◆ WRITTEN PROBLEM: Repeat every line, exactly, from the very first through the one where "sc.camera = cam" appears. Add nothing else.

-- Begin SOURCE DATA --

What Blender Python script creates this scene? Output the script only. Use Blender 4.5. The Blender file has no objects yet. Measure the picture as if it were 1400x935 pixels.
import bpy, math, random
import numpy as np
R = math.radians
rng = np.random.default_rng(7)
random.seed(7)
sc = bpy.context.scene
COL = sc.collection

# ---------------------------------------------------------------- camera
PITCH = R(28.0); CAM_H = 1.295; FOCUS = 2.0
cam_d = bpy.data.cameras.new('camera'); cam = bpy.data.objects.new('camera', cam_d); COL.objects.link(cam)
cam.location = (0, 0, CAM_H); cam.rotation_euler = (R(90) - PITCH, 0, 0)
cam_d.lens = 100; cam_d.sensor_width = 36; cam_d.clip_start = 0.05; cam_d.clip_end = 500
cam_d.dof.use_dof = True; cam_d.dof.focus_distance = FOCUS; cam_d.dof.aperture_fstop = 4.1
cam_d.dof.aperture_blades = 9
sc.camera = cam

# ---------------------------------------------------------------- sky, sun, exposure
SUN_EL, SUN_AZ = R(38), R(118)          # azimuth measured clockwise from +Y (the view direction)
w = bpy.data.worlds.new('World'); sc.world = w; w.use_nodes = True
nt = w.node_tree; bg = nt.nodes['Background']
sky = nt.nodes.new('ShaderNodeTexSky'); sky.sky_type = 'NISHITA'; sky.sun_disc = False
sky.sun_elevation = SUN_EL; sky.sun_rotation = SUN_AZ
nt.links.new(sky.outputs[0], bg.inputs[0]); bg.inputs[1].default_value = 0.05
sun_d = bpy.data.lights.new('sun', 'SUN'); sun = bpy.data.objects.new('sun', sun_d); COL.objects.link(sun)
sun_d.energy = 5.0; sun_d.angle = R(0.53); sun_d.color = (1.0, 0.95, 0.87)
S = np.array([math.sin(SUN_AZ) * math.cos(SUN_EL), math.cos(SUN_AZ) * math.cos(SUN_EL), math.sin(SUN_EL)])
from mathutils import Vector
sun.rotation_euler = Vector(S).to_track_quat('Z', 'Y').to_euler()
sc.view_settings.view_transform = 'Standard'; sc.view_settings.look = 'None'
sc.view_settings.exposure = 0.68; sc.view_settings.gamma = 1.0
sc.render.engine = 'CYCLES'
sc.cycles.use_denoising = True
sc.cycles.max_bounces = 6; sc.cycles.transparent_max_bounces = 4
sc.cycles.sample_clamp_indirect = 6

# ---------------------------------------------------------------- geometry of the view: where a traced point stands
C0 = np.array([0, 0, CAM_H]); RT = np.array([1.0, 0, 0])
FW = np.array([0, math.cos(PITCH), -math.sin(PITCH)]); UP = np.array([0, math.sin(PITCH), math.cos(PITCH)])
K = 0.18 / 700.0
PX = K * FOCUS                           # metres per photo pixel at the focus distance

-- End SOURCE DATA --

◆ SOLUTION TO THE PROBLEM:
What Blender Python script creates this scene? Output the script only. Use Blender 4.5. The Blender file has no objects yet. Measure the picture as if it were 1400x935 pixels.
import bpy, math, random
import numpy as np
R = math.radians
rng = np.random.default_rng(7)
random.seed(7)
sc = bpy.context.scene
COL = sc.collection

# ---------------------------------------------------------------- camera
PITCH = R(28.0); CAM_H = 1.295; FOCUS = 2.0
cam_d = bpy.data.cameras.new('camera'); cam = bpy.data.objects.new('camera', cam_d); COL.objects.link(cam)
cam.location = (0, 0, CAM_H); cam.rotation_euler = (R(90) - PITCH, 0, 0)
cam_d.lens = 100; cam_d.sensor_width = 36; cam_d.clip_start = 0.05; cam_d.clip_end = 500
cam_d.dof.use_dof = True; cam_d.dof.focus_distance = FOCUS; cam_d.dof.aperture_fstop = 4.1
cam_d.dof.aperture_blades = 9
sc.camera = cam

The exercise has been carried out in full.